_BRIEF_: Please transcribe the listing below in full and word for word, without its pictures.

_DATA LINES_:
Begin
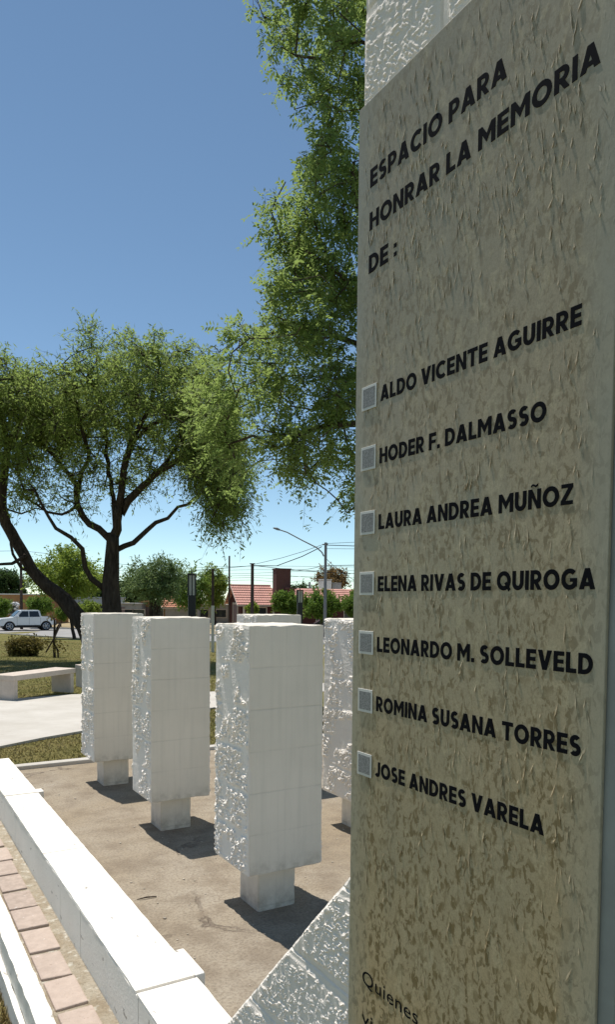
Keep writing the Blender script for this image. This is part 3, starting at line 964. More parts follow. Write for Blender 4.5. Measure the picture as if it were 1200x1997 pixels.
def twig_mesh(st, d, L, droop, r):
    n = len(st); k = 4
    V_ = []; 
    ts = np.linspace(0, 1, k)
    side = unit(np.cross(d, np.array([[.2, .1, 1.0]])))
    nr = unit(np.cross(d, side))
    rings = []
    for t in ts:
        c = st + d * L[:, None] * t + np.array([0, 0, -1.0]) * droop * (L[:, None] * t) ** 2
        rr_ = r * (1 - .7 * t)
        rings.append(np.stack([c + side * rr_, c - side * rr_ * .5 + nr * rr_ * .87, c - side * rr_ * .5 - nr * rr_ * .87], 1))
    P = np.stack(rings, 1).reshape(-1, 3)      # n, k, 3
    b = np.arange(n)[:, None, None] * (k * 3) + np.arange(k - 1)[None, :, None] * 3
    g = np.arange(3)[None, None, :]
    q = np.stack([b + g, b + (g + 1) % 3, b + 3 + (g + 1) % 3, b + 3 + g], -1).reshape(-1, 4)
    return P, q

def foliage_simple(pos, tang, rng, per, L, W, spread=0.05):
    N = len(pos) * per
    b = np.repeat(pos, per, 0) + rng.normal(0, spread, (N, 3))
    d = unit(np.repeat(tang, per, 0) * .5 + rng.normal(0, .6, (N, 3)) + np.array([0, 0, -.15]))
    nr = unit(rng.normal(0, .7, (N, 3)) + np.array([0, 0, .6]))
    return leaf_arrays(b, d, nr, rng.uniform(.6, 1.3, N) * L, rng.uniform(.7, 1.3, N) * W)

def foliage_pinnate(pos, tang, rng, pairs, Rl, L, W, droop=1.2):
    """compound leaves of paired leaflets on a drooping rachis"""
    N = len(pos)
    d = unit(tang * .35 + rng.normal(0, .6, (N, 3)) + np.array([0, 0, -.1]))
    R_ = rng.uniform(.7, 1.25, N) * Rl
    nr = unit(rng.normal(0, .4, (N, 3)) + np.array([0, 0, 1.0]))
    side = unit(np.cross(d, nr))
    B = []; D = []; NR = []; LL = []
    for k in range(pairs):
        t = (k + 1.2) / (pairs + .6)
        c = pos + d * (R_ * t)[:, None] + np.array([0, 0, -1.0]) * droop * ((R_ * t) ** 2)[:, None]
        for sg in (1, -1):
            if k == pairs - 1 and sg == -1: dd = d + rng.normal(0, .1, (N, 3))
            else: dd = d * .45 + side * sg * .85 + rng.normal(0, .18, (N, 3)) + np.array([0, 0, -.25])
            B.append(c); D.append(unit(dd)); NR.append(unit(nr + rng.normal(0, .25, (N, 3)))); LL.append(rng.uniform(.8, 1.2, N) * (1 - .35 * abs(t - .5)))
    B = np.concatenate(B); D = np.concatenate(D); NR = np.concatenate(NR); LL = np.concatenate(LL)
    return leaf_arrays(B, D, NR, LL * L, LL * W)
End
_THE REPLY_:
Keep writing the Blender script for this image. This is part 3, starting at line 964. More parts follow. Write for Blender 4.5. Measure the picture as if it were 1200x1997 pixels.
def twig_mesh(st, d, L, droop, r):
    n = len(st); k = 4
    V_ = []; 
    ts = np.linspace(0, 1, k)
    side = unit(np.cross(d, np.array([[.2, .1, 1.0]])))
    nr = unit(np.cross(d, side))
    rings = []
    for t in ts:
        c = st + d * L[:, None] * t + np.array([0, 0, -1.0]) * droop * (L[:, None] * t) ** 2
        rr_ = r * (1 - .7 * t)
        rings.append(np.stack([c + side * rr_, c - side * rr_ * .5 + nr * rr_ * .87, c - side * rr_ * .5 - nr * rr_ * .87], 1))
    P = np.stack(rings, 1).reshape(-1, 3)      # n, k, 3
    b = np.arange(n)[:, None, None] * (k * 3) + np.arange(k - 1)[None, :, None] * 3
    g = np.arange(3)[None, None, :]
    q = np.stack([b + g, b + (g + 1) % 3, b + 3 + (g + 1) % 3, b + 3 + g], -1).reshape(-1, 4)
    return P, q

def foliage_simple(pos, tang, rng, per, L, W, spread=0.05):
    N = len(pos) * per
    b = np.repeat(pos, per, 0) + rng.normal(0, spread, (N, 3))
    d = unit(np.repeat(tang, per, 0) * .5 + rng.normal(0, .6, (N, 3)) + np.array([0, 0, -.15]))
    nr = unit(rng.normal(0, .7, (N, 3)) + np.array([0, 0, .6]))
    return leaf_arrays(b, d, nr, rng.uniform(.6, 1.3, N) * L, rng.uniform(.7, 1.3, N) * W)

def foliage_pinnate(pos, tang, rng, pairs, Rl, L, W, droop=1.2):
    """compound leaves of paired leaflets on a drooping rachis"""
    N = len(pos)
    d = unit(tang * .35 + rng.normal(0, .6, (N, 3)) + np.array([0, 0, -.1]))
    R_ = rng.uniform(.7, 1.25, N) * Rl
    nr = unit(rng.normal(0, .4, (N, 3)) + np.array([0, 0, 1.0]))
    side = unit(np.cross(d, nr))
    B = []; D = []; NR = []; LL = []
    for k in range(pairs):
        t = (k + 1.2) / (pairs + .6)
        c = pos + d * (R_ * t)[:, None] + np.array([0, 0, -1.0]) * droop * ((R_ * t) ** 2)[:, None]
        for sg in (1, -1):
            if k == pairs - 1 and sg == -1: dd = d + rng.normal(0, .1, (N, 3))
            else: dd = d * .45 + side * sg * .85 + rng.normal(0, .18, (N, 3)) + np.array([0, 0, -.25])
            B.append(c); D.append(unit(dd)); NR.append(unit(nr + rng.normal(0, .25, (N, 3)))); LL.append(rng.uniform(.8, 1.2, N) * (1 - .35 * abs(t - .5)))
    B = np.concatenate(B); D = np.concatenate(D); NR = np.concatenate(NR); LL = np.concatenate(LL)
    return leaf_arrays(B, D, NR, LL * L, LL * W)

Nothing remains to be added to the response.